> **Exercise objective**
Filter the records below down to lines containing "this".
++++ Records provided
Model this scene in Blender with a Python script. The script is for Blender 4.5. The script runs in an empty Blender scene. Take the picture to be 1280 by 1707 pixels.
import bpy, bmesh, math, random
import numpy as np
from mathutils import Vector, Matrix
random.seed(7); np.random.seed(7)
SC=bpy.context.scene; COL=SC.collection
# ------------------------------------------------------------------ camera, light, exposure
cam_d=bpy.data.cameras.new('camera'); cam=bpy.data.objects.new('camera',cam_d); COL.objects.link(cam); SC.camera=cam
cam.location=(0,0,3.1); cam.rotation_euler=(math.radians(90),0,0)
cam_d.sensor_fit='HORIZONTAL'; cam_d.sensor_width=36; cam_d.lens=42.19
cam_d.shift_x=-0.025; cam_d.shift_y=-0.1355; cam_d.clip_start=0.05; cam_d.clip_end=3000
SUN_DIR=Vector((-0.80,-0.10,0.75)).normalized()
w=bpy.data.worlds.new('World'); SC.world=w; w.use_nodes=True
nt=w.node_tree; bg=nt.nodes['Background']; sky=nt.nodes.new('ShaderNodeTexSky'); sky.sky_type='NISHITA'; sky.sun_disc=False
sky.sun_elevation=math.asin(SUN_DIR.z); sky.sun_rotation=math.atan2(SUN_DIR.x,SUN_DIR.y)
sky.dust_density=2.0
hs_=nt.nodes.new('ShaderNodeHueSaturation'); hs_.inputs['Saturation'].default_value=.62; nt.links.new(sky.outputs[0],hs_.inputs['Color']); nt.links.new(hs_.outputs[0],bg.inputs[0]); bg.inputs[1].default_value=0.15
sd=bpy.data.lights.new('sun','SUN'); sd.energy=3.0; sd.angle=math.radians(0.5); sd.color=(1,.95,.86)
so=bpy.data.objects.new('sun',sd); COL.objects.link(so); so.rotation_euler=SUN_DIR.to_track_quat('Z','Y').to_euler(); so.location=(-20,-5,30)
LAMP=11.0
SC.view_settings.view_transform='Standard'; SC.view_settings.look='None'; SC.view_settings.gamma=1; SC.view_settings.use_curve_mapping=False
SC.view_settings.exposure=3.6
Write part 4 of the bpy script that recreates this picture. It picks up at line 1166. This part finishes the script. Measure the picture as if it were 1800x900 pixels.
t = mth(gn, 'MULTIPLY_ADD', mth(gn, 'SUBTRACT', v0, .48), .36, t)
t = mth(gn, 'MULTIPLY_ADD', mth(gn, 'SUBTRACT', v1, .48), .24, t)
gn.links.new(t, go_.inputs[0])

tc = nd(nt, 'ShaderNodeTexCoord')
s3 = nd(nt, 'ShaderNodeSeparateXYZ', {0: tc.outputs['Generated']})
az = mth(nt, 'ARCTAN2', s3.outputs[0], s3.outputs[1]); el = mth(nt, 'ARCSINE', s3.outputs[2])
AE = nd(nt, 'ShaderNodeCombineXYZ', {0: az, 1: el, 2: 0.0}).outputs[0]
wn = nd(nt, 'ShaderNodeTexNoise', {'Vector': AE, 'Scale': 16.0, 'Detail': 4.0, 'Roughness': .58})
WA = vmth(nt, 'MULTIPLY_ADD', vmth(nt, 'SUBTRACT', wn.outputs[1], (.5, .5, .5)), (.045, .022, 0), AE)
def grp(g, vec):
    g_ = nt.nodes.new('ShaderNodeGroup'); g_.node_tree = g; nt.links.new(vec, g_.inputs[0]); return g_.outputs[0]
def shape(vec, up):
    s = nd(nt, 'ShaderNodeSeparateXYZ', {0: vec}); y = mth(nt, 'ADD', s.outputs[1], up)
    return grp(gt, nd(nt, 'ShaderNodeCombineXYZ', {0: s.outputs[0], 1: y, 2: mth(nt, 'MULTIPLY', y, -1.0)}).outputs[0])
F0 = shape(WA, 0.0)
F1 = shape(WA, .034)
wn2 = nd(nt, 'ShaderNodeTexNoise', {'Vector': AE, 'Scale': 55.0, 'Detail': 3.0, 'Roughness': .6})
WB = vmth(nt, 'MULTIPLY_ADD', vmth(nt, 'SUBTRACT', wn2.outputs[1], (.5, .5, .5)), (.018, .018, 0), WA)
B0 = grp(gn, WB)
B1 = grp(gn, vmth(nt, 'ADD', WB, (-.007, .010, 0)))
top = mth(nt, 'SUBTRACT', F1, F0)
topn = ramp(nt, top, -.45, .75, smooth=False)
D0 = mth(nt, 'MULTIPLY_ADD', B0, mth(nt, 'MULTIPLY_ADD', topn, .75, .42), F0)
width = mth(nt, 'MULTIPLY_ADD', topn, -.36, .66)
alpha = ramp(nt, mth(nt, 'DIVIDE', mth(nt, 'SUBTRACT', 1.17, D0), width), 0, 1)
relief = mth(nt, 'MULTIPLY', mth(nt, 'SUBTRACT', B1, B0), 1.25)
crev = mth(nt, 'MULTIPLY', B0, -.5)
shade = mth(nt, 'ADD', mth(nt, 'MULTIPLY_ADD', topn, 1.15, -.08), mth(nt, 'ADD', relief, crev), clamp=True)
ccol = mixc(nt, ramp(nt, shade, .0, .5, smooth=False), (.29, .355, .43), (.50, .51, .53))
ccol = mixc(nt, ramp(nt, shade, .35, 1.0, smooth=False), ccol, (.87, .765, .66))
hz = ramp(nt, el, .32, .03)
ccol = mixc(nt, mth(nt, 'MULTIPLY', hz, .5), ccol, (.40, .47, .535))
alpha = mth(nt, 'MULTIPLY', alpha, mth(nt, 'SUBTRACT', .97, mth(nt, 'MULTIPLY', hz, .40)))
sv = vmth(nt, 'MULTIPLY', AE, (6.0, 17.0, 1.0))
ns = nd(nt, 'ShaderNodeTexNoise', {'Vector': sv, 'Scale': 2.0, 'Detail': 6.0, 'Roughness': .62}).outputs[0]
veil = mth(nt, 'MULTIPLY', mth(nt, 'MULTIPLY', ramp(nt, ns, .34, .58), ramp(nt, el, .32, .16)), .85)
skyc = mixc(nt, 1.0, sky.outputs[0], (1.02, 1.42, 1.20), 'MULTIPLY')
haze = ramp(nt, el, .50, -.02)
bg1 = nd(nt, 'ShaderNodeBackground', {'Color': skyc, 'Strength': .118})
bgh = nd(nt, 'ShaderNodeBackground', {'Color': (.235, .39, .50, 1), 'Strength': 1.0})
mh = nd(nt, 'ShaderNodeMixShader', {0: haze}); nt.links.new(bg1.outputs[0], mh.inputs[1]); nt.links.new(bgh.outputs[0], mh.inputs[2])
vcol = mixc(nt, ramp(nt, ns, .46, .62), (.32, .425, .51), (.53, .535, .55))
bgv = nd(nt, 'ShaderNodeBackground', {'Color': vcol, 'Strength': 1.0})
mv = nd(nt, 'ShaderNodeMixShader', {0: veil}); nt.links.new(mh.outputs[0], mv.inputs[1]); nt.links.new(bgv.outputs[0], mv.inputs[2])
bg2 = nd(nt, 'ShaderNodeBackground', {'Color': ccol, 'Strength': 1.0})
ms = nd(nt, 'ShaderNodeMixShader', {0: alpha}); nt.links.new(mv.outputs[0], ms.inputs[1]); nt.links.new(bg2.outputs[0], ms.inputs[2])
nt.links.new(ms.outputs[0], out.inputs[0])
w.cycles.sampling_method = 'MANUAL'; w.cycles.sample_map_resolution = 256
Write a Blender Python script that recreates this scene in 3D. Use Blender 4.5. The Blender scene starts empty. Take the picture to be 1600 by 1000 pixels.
++++++++
> **Exercise result**
Model this scene in Blender with a Python script. The script is for Blender 4.5. The script runs in an empty Blender scene. Take the picture to be 1280 by 1707 pixels.
Write part 4 of the bpy script that recreates this picture. It picks up at line 1166. This part finishes the script. Measure the picture as if it were 1800x900 pixels.
Write a Blender Python script that recreates this scene in 3D. Use Blender 4.5. The Blender scene starts empty. Take the picture to be 1600 by 1000 pixels.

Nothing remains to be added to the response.